De quoi a-t-on besoin pour que la forêt continue d’exister ?
Il faut garantir les conditions pour la permanence du peuple Ka’apor dans son territoire, de manière sûre et adéquate. Cela implique, entre autres, de respecter les formes propres d’organisation politique, de prise de décision et de gestion de leur territoire et manières de vivre. Il faut souligner, de nouveau, que les projets de type REDD, s’établissent toujours dans des zones géographiques très bien conservées, comme c’est le cas de l’Alto Turiaçu. Ces conditions ont été garanties par les Ka’apor, elles sont basées sur ses connaissances, pratiques et relations avec le territoire, sans nécessité de projets externes ou de mécanismes de marché qui conditionnent ou ordonnent ce qui doit être fait, selon ce qu’indiquent ceux qui promeuvent de tels projets et mécanismes.
Article élaboré par le Secrétariat de WRM sur la base d’un entretien réalisé avec les membres du Conseil de Gestion Ka’apor Tuxa Ta Pame.
(1) Porter-Bolland L. et al, 2012. Land use, cover change, deforestation, protected areas, community forestry, tenure rights, tropical forests. Forest ecology and management. Vol 268:6-17
(2) Video: Intercept Brasil, Empresa americana alimenta conflito indígena para lucrar com reparação ambiental, 2023.

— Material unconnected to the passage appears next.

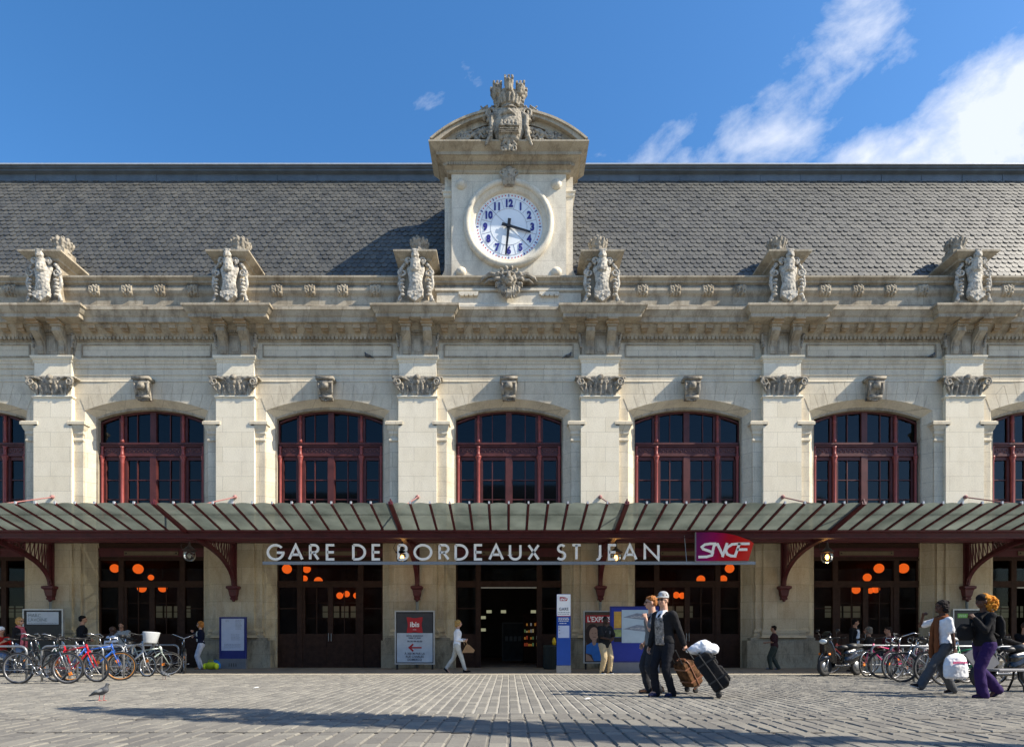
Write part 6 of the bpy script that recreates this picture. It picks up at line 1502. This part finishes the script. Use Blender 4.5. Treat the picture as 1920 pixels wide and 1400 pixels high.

(3) Article: Intercept Brasil, Empresa americana alimenta conflito indígena para lucrar com reparação ambiental, 2023.
(4) Idem 3
(5) REDD-Minus: the rethoric and reality of the Mai-N´dombe REDD+ Programme, 2020; Fortress conservation in Wildlife Alliance’s Southern Cardamom REDD+ Project: Evictions, violence, and burning people’s homes. “We’re proud of our work. The forest, the wildlife, you come to feel they’re yours”. 2021.
(6) The Guardian, Allegations of extensive sexual abuse at Kenyan offsetting project used by Shell and Netflix, November 2023.
(7) SOMO, Offsetting human rights. Sexual abuse and harassment at the Kasigau Corridor REDD+ Project in Kenya, November 2023.
(8) WRM, 15 Years of REDD: A mechanism Rotten at the Core, April 2022. .
(9) Entretien réalisé avec les membres du Conseil de Gestion Ka’apor Tuxa Ta Pame.